▶ REQUIRED WORK:
Exactly as written, write out the lines below from the first to the one containing "PI = math.pi", inclusive. Pictures do not belong in the copy.

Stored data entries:
□ □ □ □

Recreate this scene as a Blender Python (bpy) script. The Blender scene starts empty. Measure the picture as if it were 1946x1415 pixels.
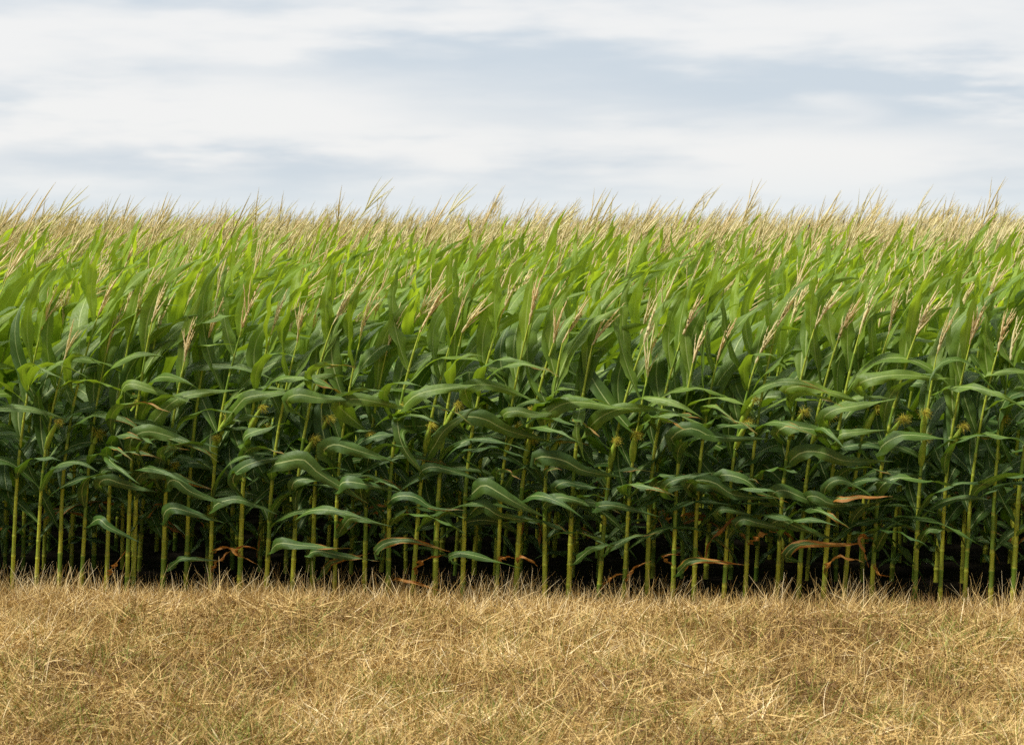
import bpy, math
import numpy as np
from mathutils import Vector

RNG = np.random.default_rng(7)
PI = math.pi

# ------------------------------------------------------------------ scene, camera
scene = bpy.context.scene
COL = scene.collection
CAM_H = 2.14
FPX = 3520.0            # focal length in pixels of a 1946 px wide picture
HOR = 450.0             # height of the horizon in that picture
CX = 973.0

cam_d = bpy.data.cameras.new('camera')
cam = bpy.data.objects.new('camera', cam_d)
COL.objects.link(cam)
cam.location = (0, 0, CAM_H)
cam.rotation_euler = (PI / 2, 0, 0)
cam_d.sensor_width = 36.0
cam_d.lens = FPX / 1946.0 * 36.0
cam_d.shift_y = -(707.5 - HOR) / 1946.0
cam_d.clip_start = 0.1
cam_d.clip_end = 8000
cam_d.dof.use_dof = True
cam_d.dof.focus_distance = 11.3
cam_d.dof.aperture_fstop = 5.0
scene.camera = cam

scene.view_settings.view_transform = 'Standard'
scene.view_settings.look = 'None'
scene.view_settings.exposure = 0
scene.render.engine = 'CYCLES'
cy = scene.cycles
cy.max_bounces = 6
cy.diffuse_bounces = 3
cy.glossy_bounces = 2
cy.transmission_bounces = 4
cy.transparent_max_bounces = 4
cy.caustics_reflective = False
cy.caustics_refractive = False
cy.use_denoising = False


def row_y(x, r):
    """depth of row r at the place x (the rows run a little away to the left)"""
    return 10.955 - 0.081 * x + 0.75 * r


# ------------------------------------------------------------------ materials
def new_mat(name):
    m = bpy.data.materials.new(name)
    m.use_nodes = True
    nt = m.node_tree
    for n in list(nt.nodes):
        nt.nodes.remove(n)
    return m, nt


class N:
    """small helper around a node tree"""
    def __init__(self, nt):
        self.nt = nt

    def node(self, kind, **kw):
        n = self.nt.nodes.new(kind)
        for k, v in kw.items():
            setattr(n, k, v)
        return n

    def put(self, sock, v):
        if isinstance(v, bpy.types.NodeSocket):
            self.nt.links.new(v, sock)
        else:
            sock.default_value = v

    def math(self, op, a, b=0.0, c=None, clamp=False):
        n = self.node('ShaderNodeMath', operation=op, use_clamp=clamp)
        self.put(n.inputs[0], a)
        self.put(n.inputs[1], b)
        if c is not None:
            self.put(n.inputs[2], c)
        return n.outputs[0]

    def maprange(self, v, a, b, c=0.0, d=1.0, smooth=True):
        n = self.node('ShaderNodeMapRange')
        n.interpolation_type = 'SMOOTHSTEP' if smooth else 'LINEAR'
        self.put(n.inputs[0], v)
        for i, q in enumerate((a, b, c, d)):
            self.put(n.inputs[1 + i], q)
        return n.outputs[0]

    def mix(self, f, a, b):
        n = self.node('ShaderNodeMix', data_type='RGBA')
        self.put(n.inputs[0], f)
        self.put(n.inputs[6], a if isinstance(a, bpy.types.NodeSocket) else (*a, 1))
        self.put(n.inputs[7], b if isinstance(b, bpy.types.NodeSocket) else (*b, 1))
        return n.outputs[2]

    def mul(self, a, b):
        n = self.node('ShaderNodeMix', data_type='RGBA', blend_type='MULTIPLY')
        n.inputs[0].default_value = 1
        self.put(n.inputs[6], a if isinstance(a, bpy.types.NodeSocket) else (*a, 1))
        self.put(n.inputs[7], b if isinstance(b, bpy.types.NodeSocket) else (*b, 1))
        return n.outputs[2]

    def noise(self, vec, scale, detail=3, rough=0.55):
        n = self.node('ShaderNodeTexNoise')
        if vec is not None:
            self.put(n.inputs['Vector'], vec)
        n.inputs['Scale'].default_value = scale
        n.inputs['Detail'].default_value = detail
        n.inputs['Roughness'].default_value = rough
        return n.outputs['Fac']

    def scale_vec(self, vec, s):
        n = self.node('ShaderNodeMapping')
        self.put(n.inputs['Vector'], vec)
        n.inputs['Scale'].default_value = s
        return n.outputs[0]


def leaf_material():
    m, nt = new_mat('corn_leaf')
    k = N(nt)
    uv = k.node('ShaderNodeUVMap').outputs[0]
    sep = k.node('ShaderNodeSeparateXYZ')
    k.put(sep.inputs[0], uv)
    u, v = sep.outputs[0], sep.outputs[1]
    at = k.node('ShaderNodeAttribute', attribute_name='Col')
    cs = k.node('ShaderNodeSeparateColor')
    k.put(cs.inputs[0], at.outputs['Color'])
    dry, age, rnd = cs.outputs[0], cs.outputs[1], cs.outputs[2]   # dryness, young leaf, random
    geo = k.node('ShaderNodeNewGeometry')
    oi = k.node('ShaderNodeObjectInfo')
    pos = geo.outputs['Position']
    nz = k.noise(pos, 9.0, 3)
    nz2 = k.noise(pos, 55.0, 2)
    off = k.math('ABSOLUTE', k.math('SUBTRACT', u, 0.5))
    # parallel veins
    vein = k.math('SINE', k.math('MULTIPLY', u, 95.0))
    vfac = k.maprange(vein, -1.0, 1.0, 0.86, 1.10)
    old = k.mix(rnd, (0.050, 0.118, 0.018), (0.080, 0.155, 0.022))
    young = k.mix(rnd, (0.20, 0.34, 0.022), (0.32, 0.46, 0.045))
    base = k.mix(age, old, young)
    base = k.mul(base, k.mix(k.maprange(nz, 0.3, 0.7), (0.78, 0.8, 0.8), (1.2, 1.15, 1.1)))
    nn = k.node('ShaderNodeCombineXYZ')
    for i in range(3):
        k.put(nn.inputs[i], vfac)
    base = k.mul(base, nn.outputs[0])
    rib_w = k.maprange(v, 0.0, 1.0, 0.042, 0.014, smooth=False)
    rib = k.math('LESS_THAN', off, rib_w)
    rib = k.math('MULTIPLY', rib, k.maprange(v, 0.75, 1.0, 0.85, 0.2))
    ribc = k.mix(age, (0.46, 0.54, 0.22), (0.42, 0.55, 0.13))
    col = k.mix(rib, base, ribc)
    # dry tissue: the tip and the margins go first
    tipv = k.math('ADD', k.math('MULTIPLY', v, 0.75), k.math('MULTIPLY', off, 0.9))
    tipv = k.math('ADD', tipv, k.math('MULTIPLY', k.math('SUBTRACT', nz, 0.5), 0.7))
    edge = k.math('SUBTRACT', 1.25, k.math('MULTIPLY', dry, 1.5))
    dfac = k.maprange(tipv, edge, k.math('ADD', edge, 0.22))
    dryc = k.mix(nz2, (0.44, 0.15, 0.018), (0.36, 0.20, 0.04))
    yel = k.mix(nz, (0.20, 0.22, 0.03), (0.32, 0.28, 0.04))
    dcol = k.mix(k.maprange(dfac, 0.2, 0.75), yel, dryc)
    col = k.mix(k.maprange(dfac, 0.0, 0.35), col, dcol)
    # the underside is paler and duller
    colf = k.mix(geo.outputs['Backfacing'], col, k.mix(0.22, col, (0.13, 0.2, 0.09)))
    p = k.node('ShaderNodeBsdfPrincipled')
    k.put(p.inputs['Base Color'], colf)
    k.put(p.inputs['Roughness'], k.maprange(nz2, 0.3, 0.7, 0.42, 0.58))
    p.inputs['Specular IOR Level'].default_value = 0.45
    bump = k.node('ShaderNodeBump')
    bump.inputs['Strength'].default_value = 0.35
    bump.inputs['Distance'].default_value = 0.003
    k.put(bump.inputs['Height'], k.math('ADD', k.math('MULTIPLY', vein, 0.3), k.math('MULTIPLY', nz2, 1.2)))
    k.put(p.inputs['Normal'], bump.outputs[0])
    t = k.node('ShaderNodeBsdfTranslucent')
    tcol = k.mix(k.maprange(dfac, 0.0, 0.35), k.mix(age, (0.16, 0.32, 0.012), (0.66, 0.84, 0.035)), dcol)
    tcol = k.mul(tcol, nn.outputs[0])
    k.put(t.inputs['Color'], tcol)
    ms = k.node('ShaderNodeMixShader')
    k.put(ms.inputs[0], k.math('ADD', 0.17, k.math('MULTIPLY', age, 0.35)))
    nt.links.new(p.outputs[0], ms.inputs[1])
    nt.links.new(t.outputs[0], ms.inputs[2])
    o = k.node('ShaderNodeOutputMaterial')
    nt.links.new(ms.outputs[0], o.inputs[0])
    return m


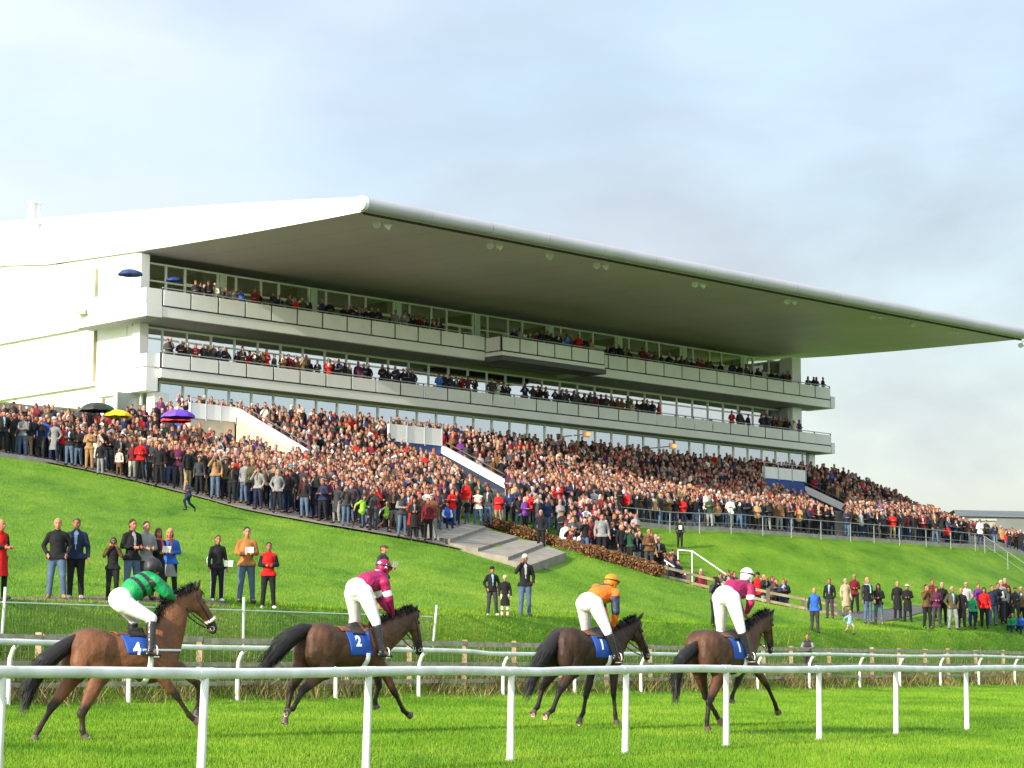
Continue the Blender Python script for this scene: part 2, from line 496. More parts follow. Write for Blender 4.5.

□ □ □ □

▶ IN RESPONSE:
Recreate this scene as a Blender Python (bpy) script. The Blender scene starts empty. Measure the picture as if it were 1946x1415 pixels.
import bpy, math
import numpy as np
from mathutils import Vector

RNG = np.random.default_rng(7)
PI = math.pi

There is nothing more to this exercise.